Les thèmes majeurs à aborder en Corse sont la qualité de l’insertion des routes, les plantations des bas-côtés, les récupérations des eaux, les ouvertures des vues, la préservation de la végétation existante, la qualité des enrochements en harmonie avec le site, la qualité des plantations arbustives et arborées dans les zones urbanisées, la restauration du bâti et la limitation des extensions, l’insertion dans la topographie, etc.

Vers un critère « paysage » des projets, plans et programmes

La prise en compte effective du paysage est un critère d’éligibilité des projets au Contrat de plan État - Région (CPER) 2015-2020. Ce critère est notamment fondé sur la Convention européenne du paysage et sa déclinaison en droit national, notamment sur la définition d’objectifs de qualité paysagère étendus à tout le territoire.

L’éligibilité de tout projet d’aménagement au CPER implique la nécessité d’intégrer des objectifs de qualité paysagère. Cette exigence de qualité paysagère se décline en trois conditions :

  • l’analyse correcte des problématiques et des enjeux paysagers ;
  • la conception d’une composition paysagère assurant l’insertion adéquate du projet ;
  • la prise en compte effective des enjeux de paysage, la définition de mesures compensatoires à l’échelle des impacts.

Ainsi, la composante « paysage » des projets ne doit pas être un simple « volet » (plus ou moins accessoire) mais une composante intrinsèque du projet.

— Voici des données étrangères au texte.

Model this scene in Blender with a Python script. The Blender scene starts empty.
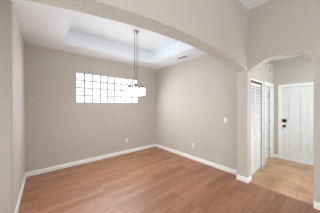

Tout projet d’envergure sera réalisé par une composante avérée de paysagiste-concepteur. Une note « paysage » est nécessairement produite. Cette note synthétise la démarche, démontre que le projet est correctement intégré au paysage, surtout selon les deux composantes essentielles, géomorphologie et végétation, et contient notamment plusieurs photomontages.